E' firmato da Cgil, Cisl, Uil e tutte le associazioni datoriali, e a questo punto non si attende altro che un'intesa aziendale per poter cancellare con un colpo di spugna l'obbligo a risarcire il pregresso contributivo, assumendo solo una parte dei lavoratori. D'altra parte, la Cos sta trasferendo centinaia di dipendenti in Atesia da altre sedi, in modo da far apparire una più alta quota di subordinati nel totale e non dover assumere molti cocoprò.
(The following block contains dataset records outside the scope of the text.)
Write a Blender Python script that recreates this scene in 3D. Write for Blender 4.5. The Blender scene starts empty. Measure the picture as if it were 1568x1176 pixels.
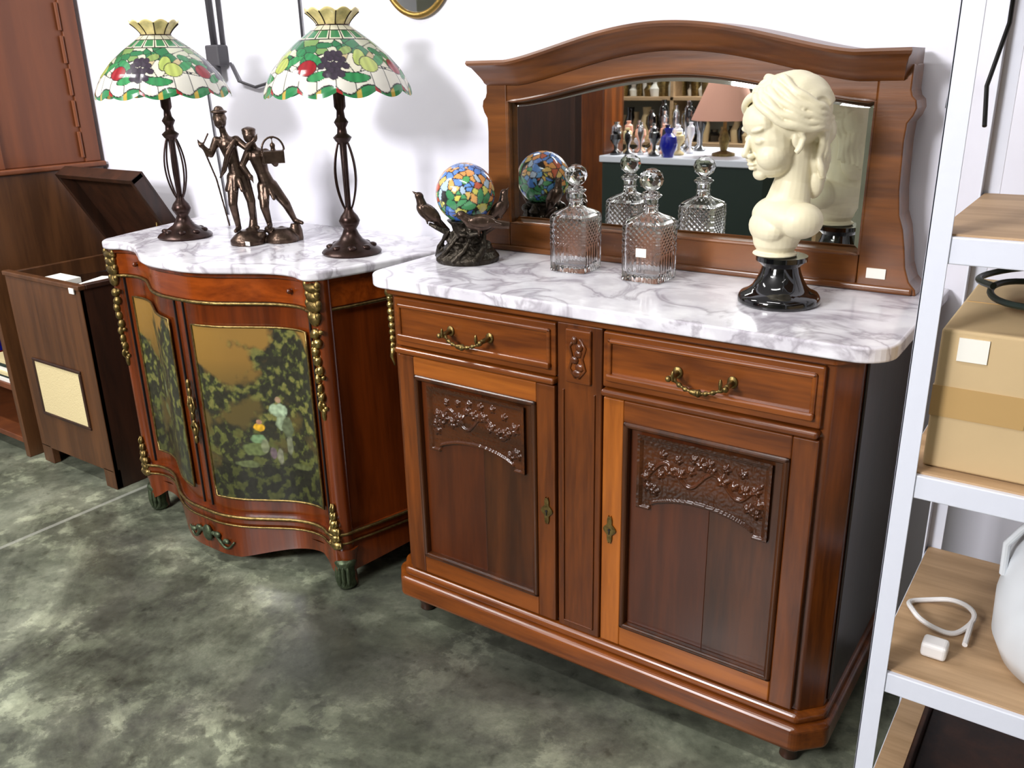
import bpy, bmesh, math, random
import numpy as np
from mathutils import Vector, Matrix, noise
random.seed(7); np.random.seed(7)
S=bpy.context.scene
pi=math.pi
# ---------------------------------------------------------------- materials
def L(r,g,b):
    f=lambda c:(c/255/12.92) if c/255<=0.04045 else ((c/255+0.055)/1.055)**2.4
    return (f(r),f(g),f(b),1)
def newmat(name):
    m=bpy.data.materials.new(name); m.use_nodes=True
    nt=m.node_tree; b=nt.nodes['Principled BSDF']
    return m,nt,b
def mat(name,col,rough=.5,metal=0,bump=0,bscale=40,coat=0,var=0,**kw):
    m,nt,b=newmat(name)
    b.inputs['Base Color'].default_value=col
    b.inputs['Roughness'].default_value=rough
    b.inputs['Metallic'].default_value=metal
    b.inputs['Coat Weight'].default_value=coat
    for k,v in kw.items(): b.inputs[k.replace('_',' ')].default_value=v
    tc=nt.nodes.new('ShaderNodeTexCoord'); n=nt.nodes.new('ShaderNodeTexNoise')
    n.inputs['Scale'].default_value=bscale; n.inputs['Detail'].default_value=5
    nt.links.new(tc.outputs['Object'],n.inputs['Vector'])
    if bump:
        bp=nt.nodes.new('ShaderNodeBump'); bp.inputs['Strength'].default_value=bump; bp.inputs['Distance'].default_value=.01
        nt.links.new(n.outputs['Fac'],bp.inputs['Height']); nt.links.new(bp.outputs['Normal'],b.inputs['Normal'])
    if var:
        r=nt.nodes.new('ShaderNodeValToRGB')
        r.color_ramp.elements[0].position=.3; r.color_ramp.elements[1].position=.7
        r.color_ramp.elements[0].color=tuple(c*(1-var) for c in col[:3])+(1,)
        r.color_ramp.elements[1].color=tuple(min(1,c*(1+var)) for c in col[:3])+(1,)
        nt.links.new(n.outputs['Fac'],r.inputs['Fac']); nt.links.new(r.outputs['Color'],b.inputs['Base Color'])
    return m
def wood(name,c1,c2,axis='z',rough=.30,coat=.18,scale=9,knot=.6):
    if name.startswith(('walnut','rosewood')):
        c1=(c1[0]*1.02,c1[1]*.97,c1[2]*.62,1); c2=(c2[0]*1.02,c2[1]*.97,c2[2]*.62,1)
    m,nt,b=newmat(name)
    tc=nt.nodes.new('ShaderNodeTexCoord'); mp=nt.nodes.new('ShaderNodeMapping')
    s=[scale]*3; s['xyz'.index(axis)]=scale*.09
    mp.inputs['Scale'].default_value=s
    n=nt.nodes.new('ShaderNodeTexNoise'); n.inputs['Scale'].default_value=2.2; n.inputs['Detail'].default_value=8; n.inputs['Distortion'].default_value=knot
    n2=nt.nodes.new('ShaderNodeTexNoise'); n2.inputs['Scale'].default_value=14; n2.inputs['Detail'].default_value=3
    mx=nt.nodes.new('ShaderNodeMath'); mx.operation='MULTIPLY_ADD'; mx.inputs[1].default_value=.3; 
    r=nt.nodes.new('ShaderNodeValToRGB'); r.color_ramp.elements[0].position=.5; r.color_ramp.elements[1].position=.82
    r.color_ramp.elements[0].color=c1; r.color_ramp.elements[1].color=c2
    nt.links.new(tc.outputs['Object'],mp.inputs['Vector']); nt.links.new(mp.outputs['Vector'],n.inputs['Vector']); nt.links.new(mp.outputs['Vector'],n2.inputs['Vector'])
    nt.links.new(n2.outputs['Fac'],mx.inputs[0]); nt.links.new(n.outputs['Fac'],mx.inputs[2]); nt.links.new(mx.outputs[0],r.inputs['Fac'])
    nt.links.new(r.outputs['Color'],b.inputs['Base Color'])
    bp=nt.nodes.new('ShaderNodeBump'); bp.inputs['Strength'].default_value=.08; bp.inputs['Distance'].default_value=.005
    nt.links.new(mx.outputs[0],bp.inputs['Height']); nt.links.new(bp.outputs['Normal'],b.inputs['Normal'])
    b.inputs['Roughness'].default_value=rough; b.inputs['Coat Weight'].default_value=coat; b.inputs['Coat Roughness'].default_value=.2
    return m
def vcol(name,rough=.3,coat=.3,metal=0,trans=0):
    m,nt,b=newmat(name)
    a=nt.nodes.new('ShaderNodeAttribute'); a.attribute_name='Col'
    nt.links.new(a.outputs['Color'],b.inputs['Base Color'])
    b.inputs['Roughness'].default_value=rough; b.inputs['Coat Weight'].default_value=coat; b.inputs['Metallic'].default_value=metal
    if trans:
        t=nt.nodes.new('ShaderNodeBsdfTranslucent'); ms=nt.nodes.new('ShaderNodeMixShader'); ms.inputs[0].default_value=trans
        o=nt.nodes['Material Output']
        nt.links.new(a.outputs['Color'],t.inputs['Color']); nt.links.new(b.outputs[0],ms.inputs[1]); nt.links.new(t.outputs[0],ms.inputs[2]); nt.links.new(ms.outputs[0],o.inputs['Surface'])
    return m
def marble(name):
    m,nt,b=newmat(name)
    tc=nt.nodes.new('ShaderNodeTexCoord')
    n0=nt.nodes.new('ShaderNodeTexNoise'); n0.inputs['Scale'].default_value=5; n0.inputs['Detail'].default_value=6; n0.inputs['Distortion'].default_value=1.2
    r=nt.nodes.new('ShaderNodeValToRGB'); e=r.color_ramp.elements
    e[0].position=.36; e[0].color=L(238,237,240); e[1].position=.66; e[1].color=L(240,239,242)
    k=e.new(.46); k.color=L(230,228,233); k=e.new(.505); k.color=L(186,181,188); k=e.new(.55); k.color=L(232,230,235)
    n1=nt.nodes.new('ShaderNodeTexNoise'); n1.inputs['Scale'].default_value=12; n1.inputs['Detail'].default_value=4
    r1=nt.nodes.new('ShaderNodeValToRGB'); r1.color_ramp.elements[0].position=.4; r1.color_ramp.elements[0].color=L(212,208,214); r1.color_ramp.elements[1].position=.6; r1.color_ramp.elements[1].color=(1,1,1,1)
    mx=nt.nodes.new('ShaderNodeMix'); mx.data_type='RGBA'; mx.blend_type='MULTIPLY'; mx.inputs[0].default_value=.6
    for n in (n0,n1): nt.links.new(tc.outputs['Object'],n.inputs['Vector'])
    nt.links.new(n0.outputs['Fac'],r.inputs['Fac']); nt.links.new(n1.outputs['Fac'],r1.inputs['Fac'])
    nt.links.new(r.outputs['Color'],mx.inputs[6]); nt.links.new(r1.outputs['Color'],mx.inputs[7]); nt.links.new(mx.outputs[2],b.inputs['Base Color'])
    b.inputs['Roughness'].default_value=.16
    return m
def concrete():
    m,nt,b=newmat('concrete_floor_mat')
    tc=nt.nodes.new('ShaderNodeTexCoord')
    def N(s,d,dist=0,ro=.6):
        n=nt.nodes.new('ShaderNodeTexNoise'); n.inputs['Scale'].default_value=s; n.inputs['Detail'].default_value=d; n.inputs['Distortion'].default_value=dist; n.inputs['Roughness'].default_value=ro
        nt.links.new(tc.outputs['Object'],n.inputs['Vector']); return n
    def R(n,stops):
        r=nt.nodes.new('ShaderNodeValToRGB'); e=r.color_ramp.elements
        e[0].position,e[0].color=stops[0]; e[1].position,e[1].color=stops[-1]
        for p,c in stops[1:-1]:
            k=e.new(p); k.color=c
        nt.links.new(n.outputs['Fac'],r.inputs['Fac']); return r
    def MUL(x,y,f,mode='MULTIPLY'):
        mx=nt.nodes.new('ShaderNodeMix'); mx.data_type='RGBA'; mx.blend_type=mode; mx.inputs[0].default_value=f
        nt.links.new(x,mx.inputs[6]); nt.links.new(y,mx.inputs[7]); return mx.outputs[2]
    base=R(N(3.2,12,.1,.75),[(.36,L(80,84,72)),(.50,L(108,112,97)),(.62,L(136,139,122))])
    worn=R(N(8.5,10,.25,.68),[(.47,(.92,.92,.9,1)),(.53,(1.15,1.15,1.12,1)),(.555,(1.7,1.7,1.62,1)),(.68,(2.0,2.0,1.9,1))])
    patch=R(N(1.7,4,.3,.5),[(.42,(0,0,0,1)),(.58,(1,1,1,1))])
    stain=R(N(1.15,9,.8,.66),[(.40,(.28,.27,.29,1)),(.46,(.50,.50,.49,1)),(.53,(.92,.92,.9,1)),(.64,(1.22,1.22,1.22,1))])
    spot=R(N(26,4,0,.6),[(.30,(.55,.55,.52,1)),(.42,(1,1,1,1)),(.70,(1.12,1.12,1.10,1))])
    col=MUL(base.outputs[0],stain.outputs[0],.9)
    mx=nt.nodes.new('ShaderNodeMix'); mx.data_type='RGBA'; mx.blend_type='MULTIPLY'
    nt.links.new(patch.outputs[0],mx.inputs[0]); nt.links.new(col,mx.inputs[6]); nt.links.new(worn.outputs[0],mx.inputs[7])
    col=MUL(mx.outputs[2],spot.outputs[0],.8)
    sx=nt.nodes.new('ShaderNodeSeparateXYZ'); nt.links.new(tc.outputs['Object'],sx.inputs[0])
    ad=nt.nodes.new('ShaderNodeMath'); ad.operation='ADD'; ad.inputs[1].default_value=2.87; nt.links.new(sx.outputs[0],ad.inputs[0])
    ab=nt.nodes.new('ShaderNodeMath'); ab.operation='ABSOLUTE'; nt.links.new(ad.outputs[0],ab.inputs[0])
    lt=nt.nodes.new('ShaderNodeMath'); lt.operation='LESS_THAN'; lt.inputs[1].default_value=.009; nt.links.new(ab.outputs[0],lt.inputs[0])
    ml=nt.nodes.new('ShaderNodeMath'); ml.operation='MULTIPLY'; ml.inputs[1].default_value=.32; nt.links.new(lt.outputs[0],ml.inputs[0])
    m2=nt.nodes.new('ShaderNodeMix'); m2.data_type='RGBA'; nt.links.new(ml.outputs[0],m2.inputs[0]); nt.links.new(col,m2.inputs[6]); m2.inputs[7].default_value=L(200,200,190)
    nt.links.new(m2.outputs[2],b.inputs['Base Color'])
    rr=R(N(3,4),[(.35,(.22,.22,.22,1)),(.65,(.42,.42,.42,1))]); nt.links.new(rr.outputs[0],b.inputs['Roughness'])
    bp=nt.nodes.new('ShaderNodeBump'); bp.inputs['Strength'].default_value=.12; bp.inputs['Distance'].default_value=.004
    n=N(22,6); nt.links.new(n.outputs['Fac'],bp.inputs['Height']); nt.links.new(bp.outputs['Normal'],b.inputs['Normal'])
    return m
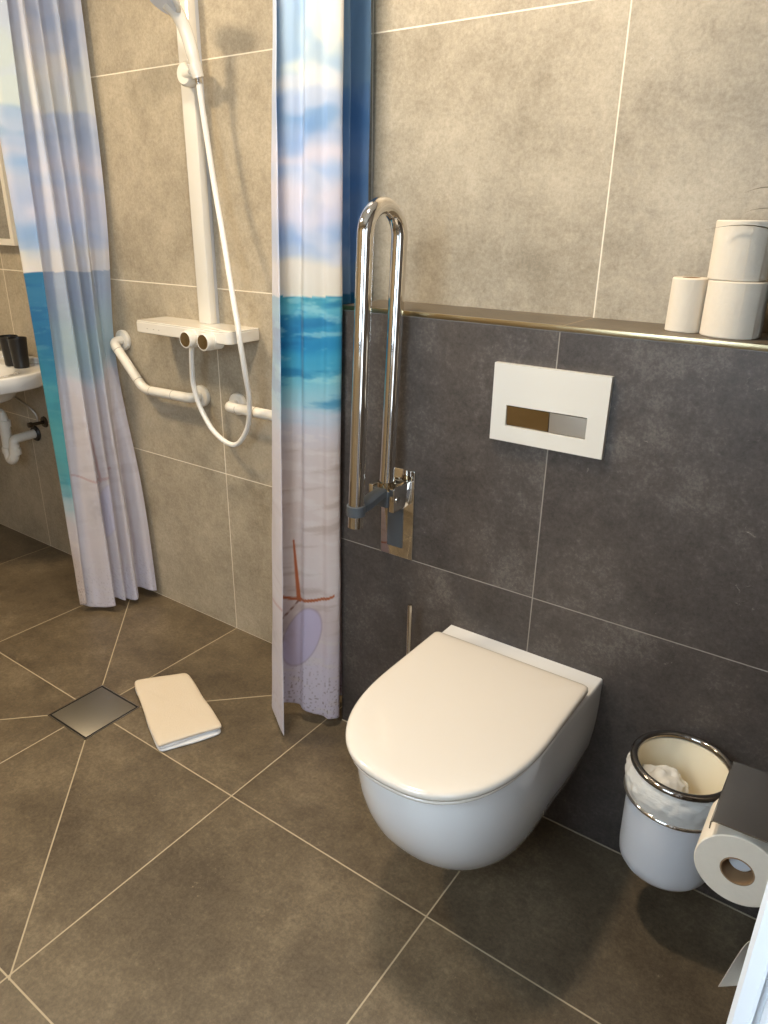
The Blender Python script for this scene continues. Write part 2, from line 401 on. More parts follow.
# ------------------------------------------------------------------ bin on the low wall
bx, by = 1.226, -.300
bn = thing('waste_bin', 'white round wall-hung waste bin with chrome rings and a clear plastic bag', 'bin', (bx, by, .155))
obj('bucket', lathe([(0, .155), (.074, .156), (.084, .160), (.090, .170), (.092, .19), (.0935, .27), (.0945, .345), (.0935, .398), (.0895, .398), (.0905, .34), (.088, .20), (.084, .168), (0, .166)], (bx, by, 0), seg=64), [M_BIN], bn, angle=50)
obj('inner_bucket', lathe([(.0893, .400), (.0872, .401), (.0860, .395), (.083, .185), (.05, .176), (0, .175)], (bx, by, 0), seg=64), M_BININ, bn)
def ring(r0, z, rt, hh):
    return lathe([(r0+rt*math.cos(a), z+hh*math.sin(a)) for a in [2*PI*k/14 for k in range(14)]], (bx, by, 0), seg=72, close=True)
o = obj('top_ring', ring(.0925, .4075, .0078, .0066), M_DCHROME, bn)
o = obj('lower_ring', ring(.0995, .336, .0042, .0042), M_CHROME, bn)
# plastic bag skirt, crinkled
bm = bmesh.new(); NS, NZ = 144, 12; g = []
for j in range(NZ+1):
    t = j/NZ; z = .4035-.066*t; row = []
    for i in range(NS):
        a = 2*PI*i/NS; v = Vector((math.cos(a)*2.4, math.sin(a)*2.4, t*1.6+a*.3))
        w = noise.noise(v*3.1)*.5+noise.noise(v*8.)*.3
        rr = .0955+.0045*t+ (.0065*w+.006)*math.sin(PI*min(1, t*1.02))
        row.append(bm.verts.new((bx+rr*math.cos(a), by+rr*math.sin(a), z+.004*w*math.sin(PI*t))))
    g.append(row)
for a, b in zip(g, g[1:]):
    for i in range(NS): bm.faces.new((a[i], a[(i+1)%NS], b[(i+1)%NS], b[i]))
bag = obj('bin_bag', bm, M_BAG, bn, angle=80); bag['label'] = 'crinkled clear plastic bag'
# part of the bag billowing inside
bm = bmesh.new(); bmesh.ops.create_icosphere(bm, subdivisions=5, radius=1)
for v in bm.verts:
    n_ = v.co.normalized(); w = 1+.24*noise.noise(n_*1.9+Vector((3, 1, 0)))+.08*noise.noise(n_*4.5)+.02*noise.noise(n_*12)
    v.co = Vector((bx-.030+n_.x*.050*w, by-.012+n_.y*.055*w, .338+n_.z*.042*w))
o = obj('bin_bag', bm, M_BAG, bn, angle=180); o['label'] = 'bunched plastic bag inside'
obj('wall_bracket', box(bx-.035, bx+.035, -D-.03, -D, .32, .355, bev=.003), M_CHROME, bn)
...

L'accordo interconfederale, firmato anche dalla Cgil, prevede inoltre una grave violazione dei diritti individuali (e perciò indisponibili) dei lavoratori. A differenza dei consueti accordi, infatti, si dispone in un articolo che l'intesa aziendale dovrà disporre i tempi entro cui gli interessati formalizzeranno una conciliazione sul pregresso, scambiandola di fatto con l'assunzione. Normalmente la conciliazione può essere soltanto proposta al lavoratore, e quest'ultimo può accettare o meno di firmarla, oppure procedere con una causa, ma non per questo viene escluso dalla lista degli assumendi.

Invece, con questa formula, si obbliga praticamente il lavoratore ad accettare la conciliazione o a essere escluso dall'elenco assumendi. Si potrebbe anche ravvisare una incostituzionalità, perché il sindacato e l'impresa si arrogherebbero un diritto individuale del lavoratore, la sua libertà di procedere a una causa per quanto dovuto.

C'è anche un «dolcino» finale: le parti si sono impegnate ad avviare un confronto sullo sviluppo del settore, ai sensi del decreto legislativo 276 del 2003, ovvero della legge 30. Ma la Cgil non era per «cancellare la 30»? Almeno così recitano le tesi approvate al Congresso di Rimini. D'altra parte, se si è accettata nella pratica dell'accordo la logica di condannare in una perenne «serie B del lavoro» i parasubordinati (l'intesa interconfederale autorizza il ricorso al lavoro a progetto per le attività di outbound) è difficile sostenere nella teoria l'esigenza di «riscrivere la 30» e «ricondurre tutto il lavoro economicamente dipendente sotto un'unica tipologia».